Vergleichbare Modehäuser könne man auch in Hamburg nur noch an einer Hand abzählen, sagt Closed-Geschäftsführer Giers. Im hochpreisigen Bereich hätten sich in guten Lagen praktisch nur die Anbieter Braun für Herren und Unger für die weibliche Kundschaft gehalten.

Die steigenden Immobilienpreise beschleunigen das Sterben der traditionsreichen Fachgeschäfte, aber auch die Ansprüche der Hersteller tragen dazu bei: Hugo Boss oder Closed erwarten vom Handel, das gesamte Sortiment zu zeigen, um die Marke entsprechend der eigenen Designlinie präsentieren zu können. „Dann müssen Sie als Händler auch die lila Hose mit den rosa Punkten abnehmen, um die dunkelblaue zu bekommen“, sagt Branchenexperte Peter Frank. Die extravaganten Teile müsse der Fachhandel am Ende der Saison dann zu Schleuderpreisen anbieten. Das belaste die Rendite für die meist im voraus bezahlten Kollektionen.

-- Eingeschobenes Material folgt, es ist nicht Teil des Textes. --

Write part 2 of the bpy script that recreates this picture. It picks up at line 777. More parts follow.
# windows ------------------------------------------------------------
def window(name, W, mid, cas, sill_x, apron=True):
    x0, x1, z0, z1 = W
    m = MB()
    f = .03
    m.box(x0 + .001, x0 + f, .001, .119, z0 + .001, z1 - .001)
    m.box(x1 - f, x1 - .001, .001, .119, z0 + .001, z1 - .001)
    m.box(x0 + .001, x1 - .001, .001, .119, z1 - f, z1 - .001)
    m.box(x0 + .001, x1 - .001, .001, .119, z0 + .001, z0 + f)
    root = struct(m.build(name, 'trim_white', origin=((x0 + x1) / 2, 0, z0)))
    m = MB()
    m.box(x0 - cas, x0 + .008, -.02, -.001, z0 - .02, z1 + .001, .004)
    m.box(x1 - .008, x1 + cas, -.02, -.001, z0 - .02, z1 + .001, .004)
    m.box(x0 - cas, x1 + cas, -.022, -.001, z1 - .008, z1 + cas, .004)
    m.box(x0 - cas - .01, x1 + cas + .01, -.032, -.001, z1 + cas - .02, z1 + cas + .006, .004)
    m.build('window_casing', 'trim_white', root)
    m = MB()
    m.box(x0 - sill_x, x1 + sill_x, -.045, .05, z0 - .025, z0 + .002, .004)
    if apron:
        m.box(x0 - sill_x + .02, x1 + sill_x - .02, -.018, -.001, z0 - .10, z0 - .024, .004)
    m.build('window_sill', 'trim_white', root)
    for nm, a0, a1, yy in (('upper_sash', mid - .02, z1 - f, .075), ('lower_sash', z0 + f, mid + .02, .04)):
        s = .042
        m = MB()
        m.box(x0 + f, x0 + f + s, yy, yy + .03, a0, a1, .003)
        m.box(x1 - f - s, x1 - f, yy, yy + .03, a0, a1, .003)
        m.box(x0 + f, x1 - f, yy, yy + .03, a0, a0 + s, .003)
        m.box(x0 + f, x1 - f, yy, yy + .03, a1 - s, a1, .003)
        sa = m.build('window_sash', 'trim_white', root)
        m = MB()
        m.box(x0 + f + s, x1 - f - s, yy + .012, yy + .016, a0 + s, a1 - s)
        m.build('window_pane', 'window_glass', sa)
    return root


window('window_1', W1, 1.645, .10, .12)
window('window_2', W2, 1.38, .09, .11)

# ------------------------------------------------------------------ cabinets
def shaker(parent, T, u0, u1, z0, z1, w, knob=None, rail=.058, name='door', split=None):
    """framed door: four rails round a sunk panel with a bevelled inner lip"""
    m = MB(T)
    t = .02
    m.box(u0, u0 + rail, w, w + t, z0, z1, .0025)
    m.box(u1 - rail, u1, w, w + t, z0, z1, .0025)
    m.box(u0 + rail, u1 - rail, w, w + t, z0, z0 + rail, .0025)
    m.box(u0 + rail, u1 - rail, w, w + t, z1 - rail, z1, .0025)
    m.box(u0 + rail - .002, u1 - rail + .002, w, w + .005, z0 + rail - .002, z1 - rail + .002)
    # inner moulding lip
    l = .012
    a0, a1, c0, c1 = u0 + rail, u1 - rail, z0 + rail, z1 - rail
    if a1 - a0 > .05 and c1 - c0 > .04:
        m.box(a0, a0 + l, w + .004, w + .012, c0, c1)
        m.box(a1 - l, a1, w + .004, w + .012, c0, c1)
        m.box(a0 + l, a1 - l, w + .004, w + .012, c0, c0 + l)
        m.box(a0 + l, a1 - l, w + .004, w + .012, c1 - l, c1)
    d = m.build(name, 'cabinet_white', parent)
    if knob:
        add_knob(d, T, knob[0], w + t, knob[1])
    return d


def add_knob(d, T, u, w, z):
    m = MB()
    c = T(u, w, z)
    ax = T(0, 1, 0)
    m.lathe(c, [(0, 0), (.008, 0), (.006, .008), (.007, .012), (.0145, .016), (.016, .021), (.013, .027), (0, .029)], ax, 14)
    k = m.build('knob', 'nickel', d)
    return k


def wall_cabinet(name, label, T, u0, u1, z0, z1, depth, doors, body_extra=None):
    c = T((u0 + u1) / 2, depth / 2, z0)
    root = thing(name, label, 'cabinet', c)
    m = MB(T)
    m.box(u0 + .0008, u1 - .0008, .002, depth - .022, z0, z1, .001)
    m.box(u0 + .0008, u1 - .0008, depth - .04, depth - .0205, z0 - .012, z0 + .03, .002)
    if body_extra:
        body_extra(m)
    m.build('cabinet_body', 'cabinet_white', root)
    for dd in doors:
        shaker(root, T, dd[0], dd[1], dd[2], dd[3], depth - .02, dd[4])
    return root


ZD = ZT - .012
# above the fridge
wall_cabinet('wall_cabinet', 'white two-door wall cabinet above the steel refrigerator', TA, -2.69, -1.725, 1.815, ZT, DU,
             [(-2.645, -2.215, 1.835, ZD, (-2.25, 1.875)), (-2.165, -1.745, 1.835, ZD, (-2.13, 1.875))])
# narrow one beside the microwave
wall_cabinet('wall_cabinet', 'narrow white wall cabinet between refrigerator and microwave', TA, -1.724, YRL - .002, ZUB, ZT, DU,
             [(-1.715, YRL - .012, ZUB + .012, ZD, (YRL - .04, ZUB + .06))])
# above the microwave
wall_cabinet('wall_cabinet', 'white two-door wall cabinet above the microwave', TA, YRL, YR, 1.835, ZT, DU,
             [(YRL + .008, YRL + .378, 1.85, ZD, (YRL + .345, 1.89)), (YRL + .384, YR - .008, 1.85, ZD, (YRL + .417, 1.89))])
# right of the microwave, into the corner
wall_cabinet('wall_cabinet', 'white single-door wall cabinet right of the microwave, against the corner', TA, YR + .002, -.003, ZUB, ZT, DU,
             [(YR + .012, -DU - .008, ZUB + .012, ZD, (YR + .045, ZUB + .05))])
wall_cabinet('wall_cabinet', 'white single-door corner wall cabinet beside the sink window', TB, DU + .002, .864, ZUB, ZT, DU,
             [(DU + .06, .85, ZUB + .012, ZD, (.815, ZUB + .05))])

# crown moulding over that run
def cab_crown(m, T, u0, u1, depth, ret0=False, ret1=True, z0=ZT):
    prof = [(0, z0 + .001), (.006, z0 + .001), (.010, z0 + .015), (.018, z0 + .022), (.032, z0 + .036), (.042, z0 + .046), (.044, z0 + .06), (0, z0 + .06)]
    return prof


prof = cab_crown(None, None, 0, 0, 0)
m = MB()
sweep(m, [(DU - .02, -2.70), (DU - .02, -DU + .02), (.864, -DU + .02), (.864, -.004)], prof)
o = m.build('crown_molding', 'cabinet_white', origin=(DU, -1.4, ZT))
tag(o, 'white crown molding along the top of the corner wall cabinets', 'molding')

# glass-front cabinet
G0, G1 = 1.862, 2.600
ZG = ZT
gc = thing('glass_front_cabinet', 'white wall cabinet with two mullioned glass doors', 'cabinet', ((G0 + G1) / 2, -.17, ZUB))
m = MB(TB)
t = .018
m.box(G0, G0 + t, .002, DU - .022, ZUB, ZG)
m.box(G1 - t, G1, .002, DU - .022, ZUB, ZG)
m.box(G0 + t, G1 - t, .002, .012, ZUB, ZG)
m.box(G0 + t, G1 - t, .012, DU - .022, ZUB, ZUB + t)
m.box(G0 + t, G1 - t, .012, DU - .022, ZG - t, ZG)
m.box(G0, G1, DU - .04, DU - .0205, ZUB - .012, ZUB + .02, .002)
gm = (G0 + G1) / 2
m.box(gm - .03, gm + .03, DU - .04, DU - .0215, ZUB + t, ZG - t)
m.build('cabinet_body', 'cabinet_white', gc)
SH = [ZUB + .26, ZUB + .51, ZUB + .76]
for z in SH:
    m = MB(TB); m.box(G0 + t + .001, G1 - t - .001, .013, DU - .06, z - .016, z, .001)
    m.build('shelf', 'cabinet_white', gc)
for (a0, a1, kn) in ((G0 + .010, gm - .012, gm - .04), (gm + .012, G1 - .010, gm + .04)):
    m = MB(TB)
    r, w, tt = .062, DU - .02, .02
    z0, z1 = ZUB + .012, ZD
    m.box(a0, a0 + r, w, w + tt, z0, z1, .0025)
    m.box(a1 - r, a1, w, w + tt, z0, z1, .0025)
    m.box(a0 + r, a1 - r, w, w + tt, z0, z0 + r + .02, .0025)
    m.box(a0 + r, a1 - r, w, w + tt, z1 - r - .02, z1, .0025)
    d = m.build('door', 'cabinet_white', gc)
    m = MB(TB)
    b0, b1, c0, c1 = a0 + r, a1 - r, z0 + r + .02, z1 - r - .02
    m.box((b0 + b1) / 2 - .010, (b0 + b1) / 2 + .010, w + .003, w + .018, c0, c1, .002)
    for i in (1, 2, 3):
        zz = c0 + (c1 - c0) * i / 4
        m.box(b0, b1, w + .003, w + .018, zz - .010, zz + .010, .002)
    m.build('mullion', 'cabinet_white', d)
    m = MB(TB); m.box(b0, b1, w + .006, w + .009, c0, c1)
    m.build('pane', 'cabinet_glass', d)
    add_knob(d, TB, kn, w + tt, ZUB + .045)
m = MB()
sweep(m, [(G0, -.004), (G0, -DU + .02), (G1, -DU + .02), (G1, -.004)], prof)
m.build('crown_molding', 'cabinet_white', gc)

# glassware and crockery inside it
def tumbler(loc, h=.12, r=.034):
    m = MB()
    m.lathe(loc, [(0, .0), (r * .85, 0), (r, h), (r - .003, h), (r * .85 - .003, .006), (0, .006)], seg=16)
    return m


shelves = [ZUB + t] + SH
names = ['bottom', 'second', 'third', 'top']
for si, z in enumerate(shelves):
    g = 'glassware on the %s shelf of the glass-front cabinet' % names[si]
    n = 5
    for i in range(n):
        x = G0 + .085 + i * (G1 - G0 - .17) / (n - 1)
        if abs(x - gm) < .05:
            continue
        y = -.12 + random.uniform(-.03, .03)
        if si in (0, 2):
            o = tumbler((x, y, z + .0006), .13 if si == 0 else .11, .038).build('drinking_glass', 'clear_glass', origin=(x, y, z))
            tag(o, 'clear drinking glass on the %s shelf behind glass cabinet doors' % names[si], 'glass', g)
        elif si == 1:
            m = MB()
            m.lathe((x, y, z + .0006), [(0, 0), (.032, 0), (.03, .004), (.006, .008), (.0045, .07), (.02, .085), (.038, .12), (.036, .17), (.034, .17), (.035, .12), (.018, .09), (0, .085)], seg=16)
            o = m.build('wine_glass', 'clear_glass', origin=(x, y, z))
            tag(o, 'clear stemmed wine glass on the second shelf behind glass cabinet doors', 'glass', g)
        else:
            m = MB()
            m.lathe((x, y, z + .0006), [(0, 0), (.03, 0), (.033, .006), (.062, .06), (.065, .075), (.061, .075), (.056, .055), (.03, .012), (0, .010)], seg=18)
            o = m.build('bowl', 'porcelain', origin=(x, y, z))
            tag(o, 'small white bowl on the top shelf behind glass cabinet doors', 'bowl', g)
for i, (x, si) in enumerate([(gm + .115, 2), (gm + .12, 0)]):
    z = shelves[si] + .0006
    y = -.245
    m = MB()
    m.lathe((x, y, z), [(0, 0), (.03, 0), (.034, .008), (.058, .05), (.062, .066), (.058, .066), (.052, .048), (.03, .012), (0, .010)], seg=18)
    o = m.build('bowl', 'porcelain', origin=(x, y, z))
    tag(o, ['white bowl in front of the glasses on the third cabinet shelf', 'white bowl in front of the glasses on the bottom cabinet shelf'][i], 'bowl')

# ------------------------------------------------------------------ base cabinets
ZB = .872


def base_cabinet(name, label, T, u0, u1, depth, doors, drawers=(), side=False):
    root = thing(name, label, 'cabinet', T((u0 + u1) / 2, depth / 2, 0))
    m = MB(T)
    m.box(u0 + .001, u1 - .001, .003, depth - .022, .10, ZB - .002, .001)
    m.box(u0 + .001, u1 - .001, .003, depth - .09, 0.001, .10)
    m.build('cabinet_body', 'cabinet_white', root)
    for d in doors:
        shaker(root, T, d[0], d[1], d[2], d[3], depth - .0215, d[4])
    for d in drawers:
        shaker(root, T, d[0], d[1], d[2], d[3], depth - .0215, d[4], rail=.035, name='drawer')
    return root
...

Bei Closed steht ebenfalls die Präsentation einer eigenen Markenwelt im Mittelpunkt der neuen Strategie. „Wir müssen mit den eigenen Shops aber auch unsere Kunden immer besser kennenlernen und auf ihre Bedürfnisse reagieren können“, sagt Giers. Deren Vorstellungen sollen viel stärker als bisher in die Closed-Kollektion einfließen. Sogar eine maßgeschneiderte Jeans halten die Closed-Manager für möglich. Die Option der selbst gestalteten Hose solle zunächst aber nur an einem Standort eingeführt werden, vermutlich in München, sagt Giers. Keine Experimente, wie gesagt.